Why I Like Reading Blogs

I hadn’t thought about it before until I saw this post by Kate Woodbury, but it’s because blog posts contain a lot of the words “I” and “me.”

Since “no first-person” inevitably results in bad writing (an overabundance of passive voice; the use of “one” or “student” instead of “I”), I always tell my students, “You may use first-person in my class. In other classes, check with the instructor.”

I never thought much about WHY teachers were telling students this. I vaguely remember someone telling me not to use first-person, and I vaguely remember ignoring that someone; other than that, it didn’t seem like an important issue.

However, I recently discovered at least one reason teachers ban first-person: prevented from using first-person, students will set aside me-centered thinking and use credible evidence; that is, rather than saying, “I think this, thus it is true,” students will write, “According to expert X . . .”

I don’t buy this argument; in fact, I think banning first-person usage ends up doing more damage than good. If the problem is the lack of expert/credible sources in students’ writing, not using first-person doesn’t solve the problem; it just covers it up. After all, a first-person’s account could be more credible than an “expert’s” account. I’d much rather read a student’s personal/eyewitness account of 9/11 than a thousand third-person conspiracy theories.

The key is in the first sentence. Being forced to write in third person often results in stilted, boring prose. Unfortunately, the modern journalistic ethos, probably hammered into them in J-School, is that “objective” news stories must be written third person. This is why good bloggers (even taking away the bias) write far better and more readable pieces, than most conventional journalists. They don’t have to do it with one “I” tied behind their back.

[Via her post on liberal fascism and Calvinism]

2 thoughts on “Why I Like Reading Blogs”

  1. As a reader, material written from a first-person perspective is much easier to deal with. I can better understand where the writer is coming from and can put up the appropriate filters as needed. Just as the example of reading conspiracy theories alludes to.
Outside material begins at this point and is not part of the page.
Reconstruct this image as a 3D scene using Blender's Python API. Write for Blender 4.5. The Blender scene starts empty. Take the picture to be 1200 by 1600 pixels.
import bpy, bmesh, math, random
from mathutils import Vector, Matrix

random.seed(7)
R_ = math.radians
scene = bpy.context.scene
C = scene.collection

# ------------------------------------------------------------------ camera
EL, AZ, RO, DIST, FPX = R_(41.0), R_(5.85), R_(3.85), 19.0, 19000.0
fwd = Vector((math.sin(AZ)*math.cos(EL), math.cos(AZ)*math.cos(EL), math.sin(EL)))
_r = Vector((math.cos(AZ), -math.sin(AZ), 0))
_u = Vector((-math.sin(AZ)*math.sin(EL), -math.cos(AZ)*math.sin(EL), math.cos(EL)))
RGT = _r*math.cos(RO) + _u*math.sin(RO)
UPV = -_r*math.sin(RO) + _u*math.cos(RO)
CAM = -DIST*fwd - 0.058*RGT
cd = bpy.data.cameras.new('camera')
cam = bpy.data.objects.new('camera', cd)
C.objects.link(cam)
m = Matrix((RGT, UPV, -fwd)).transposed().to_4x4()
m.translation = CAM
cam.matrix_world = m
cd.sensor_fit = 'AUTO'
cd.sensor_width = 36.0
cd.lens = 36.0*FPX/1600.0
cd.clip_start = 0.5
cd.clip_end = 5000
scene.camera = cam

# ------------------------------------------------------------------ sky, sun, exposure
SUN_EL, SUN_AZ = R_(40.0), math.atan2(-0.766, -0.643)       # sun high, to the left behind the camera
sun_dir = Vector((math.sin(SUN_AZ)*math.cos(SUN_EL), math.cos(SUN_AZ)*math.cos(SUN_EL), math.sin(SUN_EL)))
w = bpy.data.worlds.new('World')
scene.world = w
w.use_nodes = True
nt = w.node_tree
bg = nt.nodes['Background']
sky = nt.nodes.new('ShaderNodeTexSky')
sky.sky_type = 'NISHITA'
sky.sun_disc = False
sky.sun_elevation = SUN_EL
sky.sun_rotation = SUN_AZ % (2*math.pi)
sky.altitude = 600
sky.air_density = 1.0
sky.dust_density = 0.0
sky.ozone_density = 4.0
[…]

    As mentioned, writing third-person is often used as a strategy to maintain the pretense of unbiased material, which is far from the truth in most cases. The public would be much better served if journalists wrote “first-person” articles. However, that would make what they write just one persons opinion or perspective, which is exactly what it is. They wouldn’t want that would they?

  2. Other than “what I did on my Summer Vaction” type essays there is very little reason to write in the first person. The first person is however, far supperior to the detestible second person, which ought cause one to cease reading the piece imediatly.

    The first person plural adopted by the scientific establishment, e.g. “We find that..” is a stylistic affection, and may be forgiven in that it is an expectation of the medium, but the third person reporting of the facts is clearly superior for presenting evidence or arguing a course of action.